Cite as: https://hdl.handle.net/21.11116/0000-0005-BA00-9

Abstract

This comment presents acoustic and visual data showing deep seafloor
depression chains similar to those reported in Marsh et al. (R. Soc.
open sci. 5: 180286), though from a different deep-sea setting. Marsh et
al. present data collected during cruise JC120 from polymetallic nodule
rich sites within the Clarion-Clipperton Fracture Zone (CCFZ), at water
depths of between 3999 and 4258 m. Within this comment, we present data
collected with equivalent acoustic and imaging devices on-board the RV
Sonne (SO261-March/April 2018) from the Atacama Trench, approximately
4000 m depth, which shows comparable depression chains in the seafloor.

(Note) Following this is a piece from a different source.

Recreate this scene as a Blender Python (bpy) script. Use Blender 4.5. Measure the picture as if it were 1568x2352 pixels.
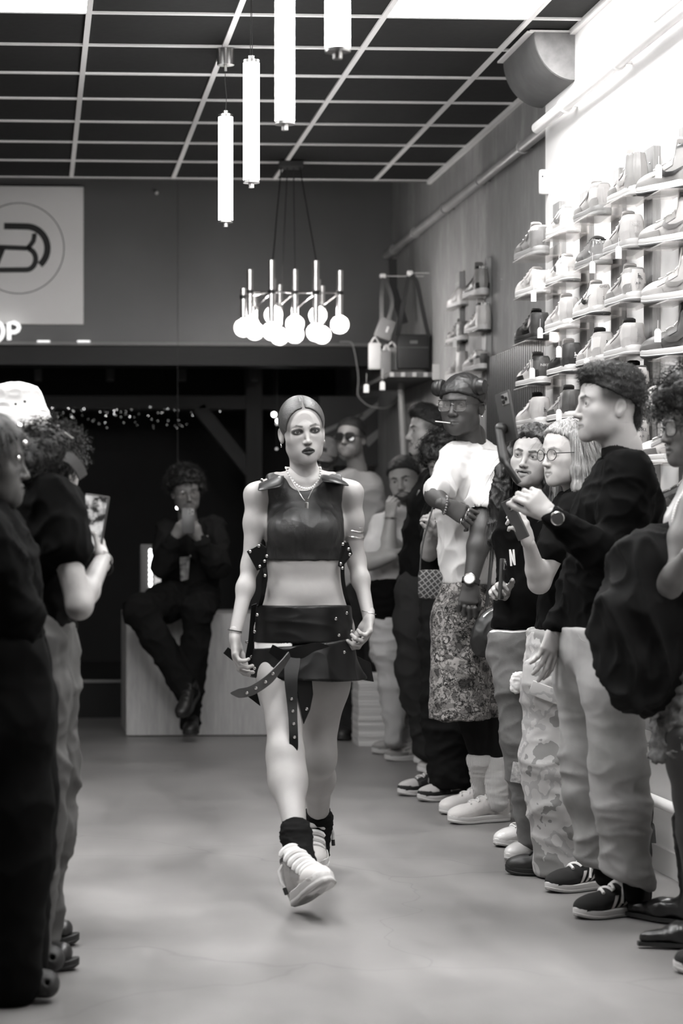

In contrast with the CCFZ observations, our study area was wholly free
of polymetallic nodules, an observation therefore weakening the 'ballast
collection' by deep-sea diving mammals formation hypothesis discussed in
their paper. We support their alternate hypothesis that if these
features are indeed generated by deep-diving megafauna, then they are
more likely the resultant traces of infauna feeding or marks made during
opportunistic capture of benthic fish/cephalopods. We observed these
potential prey fauna with lander and towed camera systems during the
cruise, with example images of these presented here. Both the SO261 and
JC120 cruises employed high-resolution sidescan systems at deployment
altitudes seldom used routinely until the last few years during
scientific deep-sea surveys. Given that both cruises found these
depression chains in contrasting physical regions of the East Pacific,
they may have a more ubiquitous distribution than at just these sites.
Thus, the impacts of cetacean foraging behaviour on deep seafloor
communities, and the potential relevance of these prey sources to
deep-diving species, should be considered.